The little boy, even though he is only 2, is quite strong. I’ve seen him climb on chairs, try to climb up the drapes, he climbs on book cabinets, the gate across the stairs, you name it. He’s constantly in motion, and usually he is climbing or grabbing something that could potentially injure him. And that’s at their house. I have literally picked him up and tried to just hold him, or I have got him to stand between my knees, and then just blocked him in there, while he was standing up, but so he can’t go one way or the other, but then he just screamed. Once, while I was trying to contain him my friend said, “Oh, it looks like he’s kind of stuck there. He just wants to get loose.” No duh!!!! I’m trying to stop him from toppling over our book case and refrigerator and china cabinet!

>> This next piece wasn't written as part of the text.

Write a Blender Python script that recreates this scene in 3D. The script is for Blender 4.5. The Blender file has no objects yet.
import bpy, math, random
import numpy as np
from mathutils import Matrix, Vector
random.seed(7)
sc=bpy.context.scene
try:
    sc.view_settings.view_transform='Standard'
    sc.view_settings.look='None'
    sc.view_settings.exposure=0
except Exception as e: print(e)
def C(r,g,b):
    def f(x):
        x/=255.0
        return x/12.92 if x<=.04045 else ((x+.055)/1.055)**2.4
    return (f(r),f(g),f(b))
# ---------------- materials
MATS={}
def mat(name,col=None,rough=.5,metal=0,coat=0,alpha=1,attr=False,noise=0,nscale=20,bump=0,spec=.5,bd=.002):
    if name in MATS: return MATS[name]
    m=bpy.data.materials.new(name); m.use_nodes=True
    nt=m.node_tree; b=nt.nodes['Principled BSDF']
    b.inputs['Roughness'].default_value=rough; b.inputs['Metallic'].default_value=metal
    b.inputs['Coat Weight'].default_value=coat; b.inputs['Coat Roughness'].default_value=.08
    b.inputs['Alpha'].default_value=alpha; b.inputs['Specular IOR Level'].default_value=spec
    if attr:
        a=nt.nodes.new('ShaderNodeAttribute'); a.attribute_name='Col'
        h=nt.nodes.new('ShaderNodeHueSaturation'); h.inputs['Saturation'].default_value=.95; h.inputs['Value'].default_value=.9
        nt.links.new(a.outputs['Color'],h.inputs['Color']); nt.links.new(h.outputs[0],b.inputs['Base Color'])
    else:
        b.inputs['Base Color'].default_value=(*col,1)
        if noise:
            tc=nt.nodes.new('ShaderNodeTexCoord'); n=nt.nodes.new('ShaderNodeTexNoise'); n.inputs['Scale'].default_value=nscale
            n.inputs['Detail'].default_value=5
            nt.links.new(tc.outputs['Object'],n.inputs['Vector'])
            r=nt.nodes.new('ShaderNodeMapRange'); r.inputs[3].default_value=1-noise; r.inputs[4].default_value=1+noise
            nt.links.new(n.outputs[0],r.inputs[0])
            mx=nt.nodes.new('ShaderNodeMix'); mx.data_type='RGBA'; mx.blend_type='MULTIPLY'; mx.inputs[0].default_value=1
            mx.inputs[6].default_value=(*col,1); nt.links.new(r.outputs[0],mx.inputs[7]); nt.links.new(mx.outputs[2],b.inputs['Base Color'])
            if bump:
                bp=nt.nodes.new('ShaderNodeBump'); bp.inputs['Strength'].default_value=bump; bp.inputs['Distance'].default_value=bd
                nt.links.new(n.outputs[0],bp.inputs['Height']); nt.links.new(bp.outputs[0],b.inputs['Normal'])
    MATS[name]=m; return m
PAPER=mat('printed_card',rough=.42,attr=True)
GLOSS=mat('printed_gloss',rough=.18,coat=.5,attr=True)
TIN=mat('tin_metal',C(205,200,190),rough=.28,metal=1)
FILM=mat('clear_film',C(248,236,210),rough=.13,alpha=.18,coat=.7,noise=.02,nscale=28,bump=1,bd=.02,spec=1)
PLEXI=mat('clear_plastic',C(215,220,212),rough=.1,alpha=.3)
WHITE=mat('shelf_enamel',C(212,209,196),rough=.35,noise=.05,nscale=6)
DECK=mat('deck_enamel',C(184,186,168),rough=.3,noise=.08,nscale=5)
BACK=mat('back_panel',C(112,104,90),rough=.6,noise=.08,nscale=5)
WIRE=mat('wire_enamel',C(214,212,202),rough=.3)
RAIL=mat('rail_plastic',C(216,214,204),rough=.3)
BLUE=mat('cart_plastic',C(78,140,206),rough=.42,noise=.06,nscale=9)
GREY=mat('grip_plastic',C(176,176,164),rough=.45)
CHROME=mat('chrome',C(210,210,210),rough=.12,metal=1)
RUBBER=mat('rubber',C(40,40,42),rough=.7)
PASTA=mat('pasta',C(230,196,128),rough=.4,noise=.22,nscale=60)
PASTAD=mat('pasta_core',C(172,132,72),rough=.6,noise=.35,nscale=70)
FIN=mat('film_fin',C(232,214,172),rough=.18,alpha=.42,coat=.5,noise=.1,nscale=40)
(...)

The girl also tries to listen in on “adult” conversations, even when she was told to sit and color or read a book across the room, so that she wouldn’t hear what was being said. She never listens to her mother when she is told to do something and usually ends up in your face, or as in the case of the other day, she decided to plop her rear end down on top of our coffee table! My friend again said, “Your being rude!” but she never stops the girl and explains exactly what she means, and never gives her explicit instructions on what kind of behavior to exhibit, or what not to do, nor is she ever removed from the situation. It drives me crazy.
My friend and her husband have both said on numerous occasions that they are lucky that their kids are so well behaved compared to (fill in the blank) who’s kids are “demons from hell.” Oy vey! Seriously?
After they left the other day, my dad said that he doesn’t see this amount of mayhem even when we are at our family Xmas party where there are 12 kids ages 1–12 hopped up on candy and opening presents.
When I babysit my relatives I try to emulate The Super Nanny. I’ve watched her show for years and I think she really knows what she’s doing, and her methods are very effective, but still loving, without ever having to resort to spanking. Unfortunately, most parents do not follow these examples. In this particular clip, my jaw almost dropped when I heard the mom say, “You’re going to crack your head open” or something like that. My friend says that all the time, but never actually does anything to stop the behavior in the first place.
I don’t babysit these kids, and never will, so I’m not in a position to teach them how to behave. Also, since they’re not my kids, I’m not in a position to tell my friend how to teach her kids. We try to avoid having them at our house. I go and visit my friend at her house 9 times out of 10. The kids are out of control at their own house too, though. I don’t remember the last time I spoke a full sentence to my friend, though because the little girl always interrupts, or the little boy is always about to climb up something or screaming.Yikes!